Secretary for Defence sets ambitious targets for SA defence industry


Secretary for Defence Dr Sam Gulube has set ambitious targets for the South African defence industry, and hopes to double direct employment to 30 000 by 2023 as well as improve export turnover and investment.

Gulube made the comments as he was delivering the keynote address at the sixth annual Aerospace, Maritime and Defence (AMD) Conference at the CSIR International Convention Centre in Pretoria last week. The conference was hosted by Creative Space Media, and once again attracted hundreds of local and international delegates and speakers, including UN procurement officials.

Gulube noted that the downturn of the South African economy has resulted in reduced funding being allocated towards defence (less than 1% of GDP), which not only impacts the Department of Defence but also the South African defence industry, which is now more than ever dependent on exports to survive.
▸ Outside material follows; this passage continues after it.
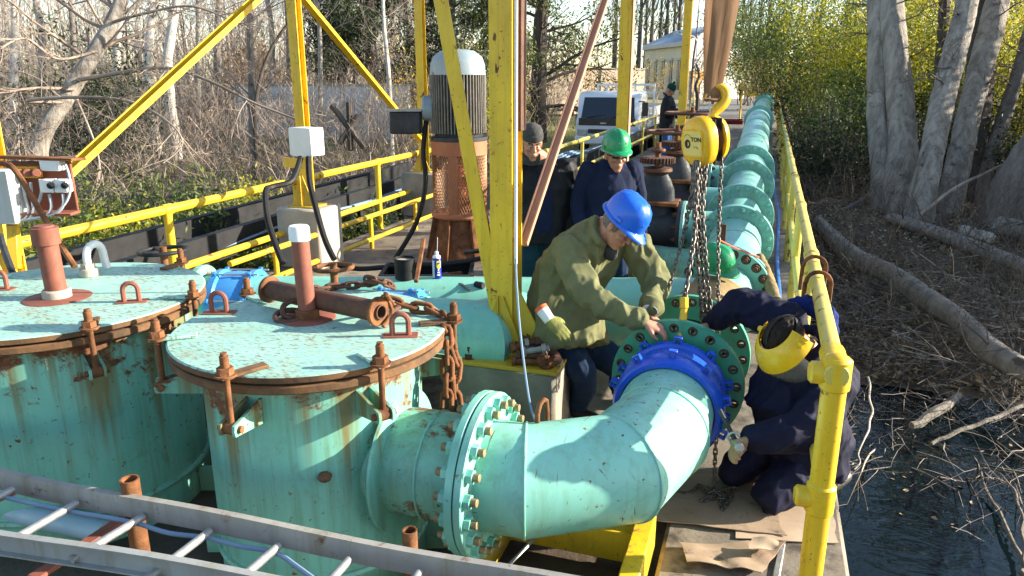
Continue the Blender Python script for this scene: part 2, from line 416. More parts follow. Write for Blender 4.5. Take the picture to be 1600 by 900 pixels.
# ------------------------------------------------------------ pipework helpers
NUT = bolt_mesh(.0255, .026, [M['teal'], plain('ochre_stud', (.30, .24, .12), (.20, .13, .06), 30, .6, .3)])
NUT_R = bolt_mesh(.024, .02, M['rust_dark'])
NUT_T = bolt_mesh(.022, .012, M['teal_main'])
NUT_S = bolt_mesh(.011, .014, M['galv'])
NUT_B = bolt_mesh(.026, .045, M['rust'])
def flange(name, c, ax, ro, ri, th, mat, parent, nb=20, bolt=None, side=1, rb=None, spin=0., label=None, bname='bolt', both=None, edge=.004):
    """a flat ring; bolts sit on its +axis (side=1) or -axis face and are sub-parts"""
    Mx = frame(c, ax)
    m = MB().lathe([(ri, -th/2), (ro-edge, -th/2), (ro, -th/2+edge), (ro, th/2-edge), (ro-edge, th/2), (ri, th/2)], 56, Mx, closed=True)
    f = m.build(name, mat, parent)
    rb = rb or (ro-.042)
    for sd_, bm_ in ((side, bolt), (-side, both)):
        if not bm_: continue
        for i in range(nb):
            a = 2*PI*(i+.5)/nb+spin
            p = Mx @ V((rb*math.cos(a), rb*math.sin(a), sd_*th/2))
            d = (Mx.to_3x3() @ V((0, 0, sd_)))
            put(bm_, bname, f, frame(p, d) @ Matrix.Rotation(random.random()*6, 4, 'Z'))
    return f
def holed_flange(name, c, ax, ro, ri, th, mat, parent, nb=20, spin=0., rh=.0155, dark=None):
    Mx = frame(c, ax); rb = ro-.042; seg = 6
    # ring built in sectors, each sector with one real bolt hole
    m = MB()
    for sgn in (-1, 1):
        z = sgn*th/2
        for i in range(nb):
            a0 = 2*PI*i/nb+spin; am = a0+PI/nb; a1 = a0+2*PI/nb
            outer = [(ro*math.cos(a0+(a1-a0)*k/4), ro*math.sin(a0+(a1-a0)*k/4)) for k in range(5)]
            inner = [(ri*math.cos(a1-(a1-a0)*k/4), ri*math.sin(a1-(a1-a0)*k/4)) for k in range(5)]
            bd = outer+inner
            hc = V((rb*math.cos(am), rb*math.sin(am)))
            ring = []
            for (x, y) in bd:
                q = V((x, y))-hc; q = q.normalized()*rh; ring.append((hc.x+q.x, hc.y+q.y))
            n = len(bd)
            vs = [Mx @ V((x, y, z)) for x, y in bd]+[Mx @ V((x, y, z)) for x, y in ring]
            m.add(vs, [(k, (k+1) % n, n+(k+1) % n, n+k) for k in range(n)])
            if sgn == 1:
                vs = [Mx @ V((x, y, -th/2)) for x, y in ring]+[Mx @ V((x, y, th/2)) for x, y in ring]
                m.add(vs, [(k, (k+1) % n, n+(k+1) % n, n+k) for k in range(n)], 1)
    m.lathe([(ro, -th/2), (ro, th/2)], nb*4, Mx @ Matrix.Rotation(spin, 4, 'Z')); m.lathe([(ri, -th/2), (ri, th/2)], nb*4, Mx @ Matrix.Rotation(spin, 4, 'Z'))
    f = m.build(name, [mat, M['rust_dark']], parent)
    ring = mesh_of(MB().lathe([(rh*1.02, 0), (rh*1.75, .0), (rh*1.6, .0035), (rh*1.02, .003)], 16, closed=True), 'rusted_seat', M['rust_dark'])
    for i in range(nb):
        a = 2*PI*(i+.5)/nb+spin
        for sgn in (-1, 1):
            p = Mx @ V((rb*math.cos(a), rb*math.sin(a), sgn*th/2)); put(ring, 'rusted_seat', f, frame(p, Mx.to_3x3() @ V((0, 0, sgn))))
    return f
def pipe_seg(name, p0, p1, r, mat, parent, n=48, wall=None, end0=None, end1=None):
    """straight pipe; end0/end1 are plane normals for mitred ends"""
    p0, p1 = V(p0), V(p1); a, b_, d_ = basis(p1-p0); m = MB(); vs = []
    for p, nn in ((p0, end0), (p1, end1)):
        nn = V(nn) if nn is not None else d_
        for k in range(n):
            q = p+(a*math.cos(2*PI*k/n)+b_*math.sin(2*PI*k/n))*r
            vs.append(q+d_*((p-q).dot(nn)/d_.dot(nn)))
    rows = 8; vv = []
    for i in range(rows+1):
        for k in range(n): vv.append(vs[k].lerp(vs[n+k], i/rows))
    fs = [(i*n+k, i*n+(k+1) % n, (i+1)*n+(k+1) % n, (i+1)*n+k) for i in range(rows) for k in range(n)]
    m.add(vv, fs); return m.build(name, mat, parent)
def weld(c, nrm, ax, r, mat, parent, bead=.006):
    """a lumpy weld bead round a (mitred) joint"""
    a, b_, d_ = basis(ax); nrm = V(nrm); c = V(c); pts = []
    for k in range(56):
        q = c+(a*math.cos(2*PI*k/56)+b_*math.sin(2*PI*k/56))*(r+.001)
        pts.append(q+d_*((c-q).dot(nrm)/d_.dot(nrm)))
    return MB().tube(pts, [bead*random.uniform(.7, 1.2) for _ in pts], 6, closed=True).build('weld_bead', mat, parent)
def coupling_parts(c, ax, r, mat, parent, L=.22, nl=8, spin=0., ties=True, ls=1.0, w0=.035, w1=.035):
    """bolted sleeve coupling: rubber gasket, sleeve, end rings with lugs, tie bolts"""
    c, ax = V(c), V(ax).normalized(); Mx = frame(c, ax)
    MB().lathe([(r+.004, -L*.36), (r+.03, -L*.30), (r+.038, 0), (r+.03, L*.30), (r+.004, L*.36)], 56, Mx).build('sleeve', mat, parent)
    MB().lathe([(r+.002, -L*.42), (r+.022, -L*.40), (r+.022, L*.40), (r+.002, L*.42)], 48, Mx).build('gasket', M['rubber'], parent)
    for sg in (-1, 1):
        z = sg*L*.42; h = MB(); w_ = w0 if sg < 0 else w1
        h.lathe([(r+.006, z-w_), (r+.030, z-w_), (r+.046, z-w_*.6), (r+.050, z+w_*.6), (r+.035, z+w_), (r+.006, z+w_)], 56, Mx, closed=True)
        ring = h.build('end_ring', mat, parent)
        for i in range(nl):
            a = 2*PI*i/nl+spin
            rm = Mx @ Matrix.Rotation(a, 4, 'Z')
            q = MB()
            for s2 in (-1, 1): q.box((r+.048+.018*ls, s2*.021*ls, z), (.045*ls, .012*ls, .045*ls), bev=.003)
            q.box((r+.048+.038*ls, 0, z), (.012*ls, .054*ls, .045*ls), bev=.003)
            q.v = [tuple(rm @ V(x)) for x in q.v]; q.build('lug', mat, ring)
    for i in range(nl if ties else 0):
        a = 2*PI*i/nl+spin; rm = Mx @ Matrix.Rotation(a, 4, 'Z')
        MB().cyl(rm @ V((r+.045+.015*ls, 0, -L*.62)), rm @ V((r+.045+.015*ls, 0, L*.62)), .007, n=8).build('tie_bolt', M['galv'], parent)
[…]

“It is our hope there will be a turnaround with light at the end of the tunnel and the South African economy will recover so it is able to support the South African National Defence Force and capabilities it requires,” he said. Gulube added that loss-making Denel is on the road to recovery, which is good not just for the National Defence Force but the industry as a whole.

Gulube said the Department of Defence is providing support to the industry where it can, such as through the National Defence Industry Council and Defence Industry Fund, amongst others. Another bonus is that United Nations reimbursements for South African participation in peacekeeping operations are no longer returning to National Treasury, but are ring-fenced for servicing South African National Defence Force equipment.

Gulube said the incumbent government is finalising a new approach to growing the economy, with the defence industry able to assist in this regard. “As the sixth administration of government identifies new approaches, the defence industry is put as one of the priorities.” Aerospace and defence are key areas that fall under the high-technology priority area. Gulube said the defence industry needs to participate in developing a master plan for the industry. This involves establishing a baseline of where the industry is at the moment, developing performance indicators and targets to be met over the next five years.

Gulube said the defence sector contributes 0.47% to the GPP and employs 15 000 people. He said the industry should target a contribution of 1% of GDP by 2023. “The direct foreign investment is expected to double form R12 billion today to R24 billion in the next five years. By 2023 we hope to increase that to 30 000 direct jobs as well as 120 000 indirect jobs. So those are the targets we as a government are setting ourselves. We hope through public private partnership…those targets will be achieved if not exceeded by 2023.”

Gulube added that “the South African defence industry needs to be re-imagined. Gone are the days when the industry could rely on the South African National Defence Force as a loyal and steady primary customer. The industry needs to sell itself – both locally and abroad and as the Department of Defence we will be there to support the industry in this endeavour.”

Gulube urged the industry to target the government to focus on growing the defence industry, promote industry capabilities such as border control solutions, highlight its job and skills creation, establish creative financing models such as bartering and work together under the Team South Africa banner.

“In spite of the many challenges facing the South African defence industry, there are many opportunities as well. South Africa remains a leader in many technological areas, as we have stated in artillery, missiles and others. It can use its non-aligned status as a drawcard. By re-imagining the way the defence industry operates and by taking a fresh perspective we can move the industry towards a successful future.”